10/10
I like to revisit this movie every now and then, like a quirky, quintessentially cool photo in a pineapple frame
9 January 2008
One of Wong Kar Wai's most experimental features (and this is even for old Wong folks) is one of his earliest efforts, done while in a creative struggle making his epic Ashes of Time. Chungking Express is light and frothy, featuring funny monologues about the importance of pineapple preservation and a charming, aimless usage of Mama and the Papa's California Dreaming. It's about the search for romance in a city that is dark and dingy and full of holes someone could easily fall into. But what makes it so charming, and interesting ultimately in that European art-house way, is how Wong Kar Wai keeps a rhythm to his story that doesn't follow rules, but feels right in a sense like some off-beat song on an obscure album only your hip friend down the block has. I'm not sure who, in the end, I would recommend Chungking Express. Probably film buff friends who enjoy obsessions over pineapple and girls.
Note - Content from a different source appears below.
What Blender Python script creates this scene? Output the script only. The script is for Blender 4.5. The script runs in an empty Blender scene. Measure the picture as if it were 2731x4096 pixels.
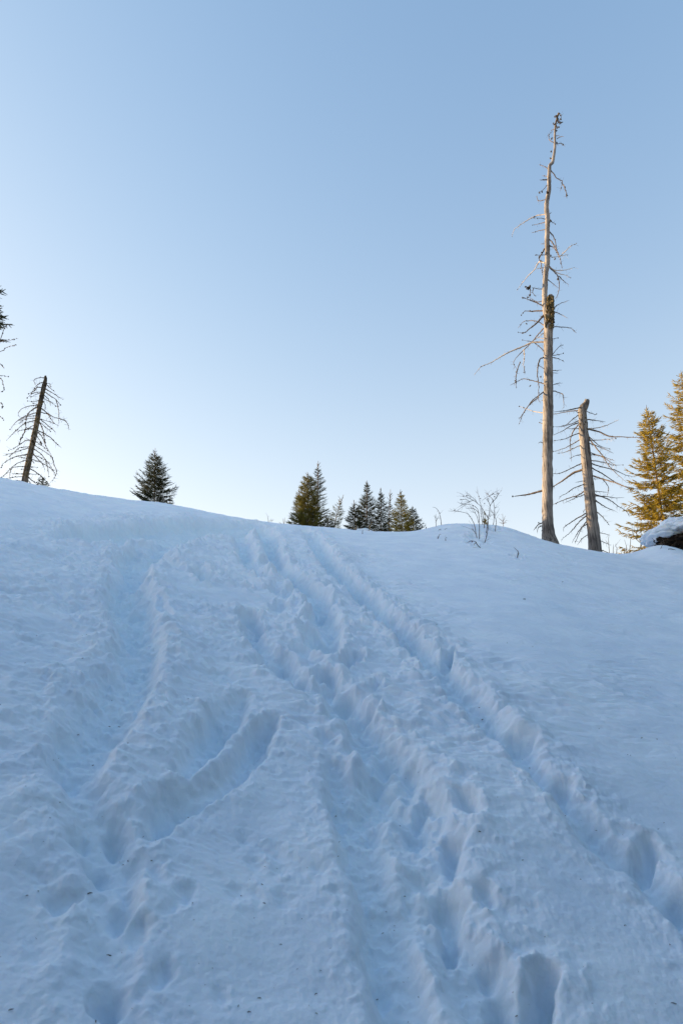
import bpy, math, random
import numpy as np
from mathutils import Vector

# ------------------------------------------------------------------ camera, sky, sun, exposure
S = bpy.context.scene
W0, H0 = 2731.0, 4096.0
PITCH = math.radians(20.0)
EYE = 1.6
FPX = 2731.0                       # focal length in photo pixels (24 mm lens on a 24 mm wide frame)
cam = bpy.data.cameras.new('camera')
cam.sensor_fit = 'HORIZONTAL'; cam.sensor_width = 24.0; cam.lens = 24.0
cam.clip_start = 0.05; cam.clip_end = 4000
cam.dof.use_dof = True; cam.dof.focus_distance = 13.0; cam.dof.aperture_fstop = 6.3
camo = bpy.data.objects.new('camera', cam); S.collection.objects.link(camo)
camo.location = (0, 0, EYE); camo.rotation_euler = (math.pi/2 + PITCH, 0, 0)
S.camera = camo

SUN_EL, SUN_AZ = math.radians(9.0), math.radians(-71.0)   # azimuth from +Y towards +X
world = bpy.data.worlds.new('World'); S.world = world; world.use_nodes = True
nt = world.node_tree; nt.nodes.clear()
sky = nt.nodes.new('ShaderNodeTexSky'); sky.sky_type = 'NISHITA'; sky.sun_disc = False
sky.sun_elevation = SUN_EL; sky.sun_rotation = SUN_AZ
sky.altitude = 1200; sky.air_density = 1.0; sky.dust_density = 4.2; sky.ozone_density = 3.0
bg = nt.nodes.new('ShaderNodeBackground'); bg.inputs['Strength'].default_value = 0.15
out = nt.nodes.new('ShaderNodeOutputWorld')
# the bright side of the sky rolls off softly instead of clipping: c * 2 / (1 + 0.6 c)
mul = nt.nodes.new('ShaderNodeVectorMath'); mul.operation = 'MULTIPLY_ADD'
mul.inputs[1].default_value = (0.57,)*3; mul.inputs[2].default_value = (1.0,)*3
div = nt.nodes.new('ShaderNodeVectorMath'); div.operation = 'DIVIDE'
sca = nt.nodes.new('ShaderNodeVectorMath'); sca.operation = 'SCALE'; sca.inputs['Scale'].default_value = 2.0
nt.links.new(sky.outputs[0], mul.inputs[0]); nt.links.new(sky.outputs[0], div.inputs[0]); nt.links.new(mul.outputs[0], div.inputs[1])
nt.links.new(div.outputs[0], sca.inputs[0])
# pale winter haze low in the sky: fades as exp(-4.2 * height)
wtc = nt.nodes.new('ShaderNodeTexCoord'); sep = nt.nodes.new('ShaderNodeSeparateXYZ')
nt.links.new(wtc.outputs['Generated'], sep.inputs[0])
mx_ = nt.nodes.new('ShaderNodeMath'); mx_.operation = 'MAXIMUM'; mx_.inputs[1].default_value = 0.0
nt.links.new(sep.outputs['Z'], mx_.inputs[0])
m5 = nt.nodes.new('ShaderNodeMath'); m5.operation = 'MULTIPLY'; m5.inputs[1].default_value = -4.2
nt.links.new(mx_.outputs[0], m5.inputs[0])
ex_ = nt.nodes.new('ShaderNodeMath'); ex_.operation = 'EXPONENT'; nt.links.new(m5.outputs[0], ex_.inputs[0])
hz = nt.nodes.new('ShaderNodeVectorMath'); hz.operation = 'SCALE'; hz.inputs[0].default_value = (2.6, 1.55, 0.5)
nt.links.new(ex_.outputs[0], hz.inputs['Scale'])
adv = nt.nodes.new('ShaderNodeVectorMath'); adv.operation = 'ADD'
nt.links.new(sca.outputs[0], adv.inputs[0]); nt.links.new(hz.outputs[0], adv.inputs[1]); nt.links.new(adv.outputs[0], bg.inputs[0])
nt.links.new(bg.outputs[0], out.inputs[0])

sun = bpy.data.lights.new('sun', 'SUN'); sun.energy = 4.6; sun.angle = math.radians(0.5)
sun.color = (1.0, 0.72, 0.40)
suno = bpy.data.objects.new('sun', sun); S.collection.objects.link(suno)
sd = Vector((math.sin(SUN_AZ)*math.cos(SUN_EL), math.cos(SUN_AZ)*math.cos(SUN_EL), math.sin(SUN_EL)))
suno.rotation_euler = sd.to_track_quat('Z', 'Y').to_euler(); suno.location = sd*60
S.view_settings.view_transform = 'Standard'; S.view_settings.look = 'None'
S.view_settings.exposure = 1.66; S.view_settings.gamma = 1.0
S.cycles.max_bounces = 8; S.cycles.diffuse_bounces = 3

# ------------------------------------------------------------------ helpers
def ray(px, py):
    a = (px - W0/2)/FPX; b = (H0/2 - py)/FPX
    return np.array([a, math.cos(PITCH) - b*math.sin(PITCH), math.sin(PITCH) + b*math.cos(PITCH)])
def at(px, py, r):
    """the point seen at photo pixel (px, py) at horizontal distance r from the camera"""
    d = ray(px, py); t = r/math.hypot(d[0], d[1])
    return np.array([d[0]*t, d[1]*t, EYE + d[2]*t])

def mesh_obj(name, verts, faces, mat, parent=None, smooth=True, flat_n=None):
    """verts (n,3); faces: list of index arrays each (m,k)"""
    verts = np.asarray(verts, dtype=np.float32)
    if not isinstance(faces, list): faces = [faces]
    faces = [np.asarray(f, dtype=np.int32) for f in faces if len(f)]
    me = bpy.data.meshes.new(name)
    me.vertices.add(len(verts)); me.vertices.foreach_set('co', verts.ravel())
    nl = sum(f.size for f in faces); npoly = sum(len(f) for f in faces)
    me.loops.add(nl); me.polygons.add(npoly)
    me.loops.foreach_set('vertex_index', np.concatenate([f.ravel() for f in faces]))
    st = []; o = 0
    for f in faces:
        st.append(o + np.arange(len(f), dtype=np.int32)*f.shape[1]); o += f.size
    me.polygons.foreach_set('loop_start', np.concatenate(st).astype(np.int32))
    me.polygons.foreach_set('use_smooth', np.full(npoly, smooth, dtype=bool))
    me.update(calc_edges=True)
    me.materials.append(mat)
    ob = bpy.data.objects.new(name, me); S.collection.objects.link(ob)
    if parent is not None: ob.parent = parent
    return ob
def tag(o, label=None, cat=None, group=None, kind=None):
    if label: o['label'] = label
    if cat: o['category'] = cat
    if group: o['group'] = group
    if kind: o['kind'] = kind
    return o
def empty(name, loc):
    o = bpy.data.objects.new(name, None); S.collection.objects.link(o); o.location = loc
    o.empty_display_size = 0.2
    return o

_rng = np.random.default_rng(7)
_G = _rng.uniform(0, 2*math.pi, (256, 256)); _GX, _GY = np.cos(_G), np.sin(_G)
def noise(x, y):
    x = np.asarray(x, dtype=np.float64); y = np.asarray(y, dtype=np.float64)
    xi = np.floor(x).astype(int); yi = np.floor(y).astype(int); fx = x - xi; fy = y - yi
    u = fx*fx*fx*(fx*(fx*6-15)+10); v = fy*fy*fy*(fy*(fy*6-15)+10)
    def g(a, b, dx, dy):
        A = (xi+a) & 255; B = (yi+b) & 255
        return _GX[A, B]*dx + _GY[A, B]*dy
    n00 = g(0,0,fx,fy); n10 = g(1,0,fx-1,fy); n01 = g(0,1,fx,fy-1); n11 = g(1,1,fx-1,fy-1)
    return ((n00*(1-u)+n10*u)*(1-v) + (n01*(1-u)+n11*u)*v)*1.5
def fbm(x, y, octv=4, gain=0.5, ox=0.0):
    s = 0; a = 1.0; f = 1.0
    for i in range(octv):
        s = s + a*noise(x*f + 17.3*i + ox, y*f + 41.7*i - ox); a *= gain; f *= 2.03
    return s
def sstep(a, b, x):
    t = np.clip((x-a)/(b-a), 0, 1); return t*t*(3-2*t)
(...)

There's also a very good performance turned in by actress Brigitte Lin, who before this was a (enormously popular) pop star, and is slightly used as opposed to cast by Kar Wai as a figurehead, like some flashy, self-conscious symbol of a mystery in and of itself (blond wig, going about the crevices of town on some criminal mystery, the music playing in tight but sweet strings). It's also great to see Tony Leung in an early role that allows him some space for some little notes of emotion we haven't seen in future Wong Kar Wai movies where he's the super-serious or melancholy lover. Not that there aren't moments of the melancholy in Chungking Express, but they're presented like it's the most important thing to the characters, and to the audience is, well, just another piece to their puzzle as a whole character. Little by little we see that this isn't much as a crime film in focusing on these two cops and this odd woman in a blond wig. Or even Fayes character. It's a question of what makes up these characters, when romance throws caution into the wind.

I've seen Chungking Express in bits and pieces over the years, and while I will eventually get down and watch it from start to finish, all the pieces together (not to draw any sort of parallel in what I described and how I view the movie) stay fresh in my mind. I love revisiting the gil dancing to her own beat to California Dreaming, as if we're in the room too. I also love how Kar Wai flashes so many techniques into his story, the flashes of colors, the combinations and segues of film speeds and a kind of impressionistic style that puts up noir into a more emotional plane. It's one of the director's best.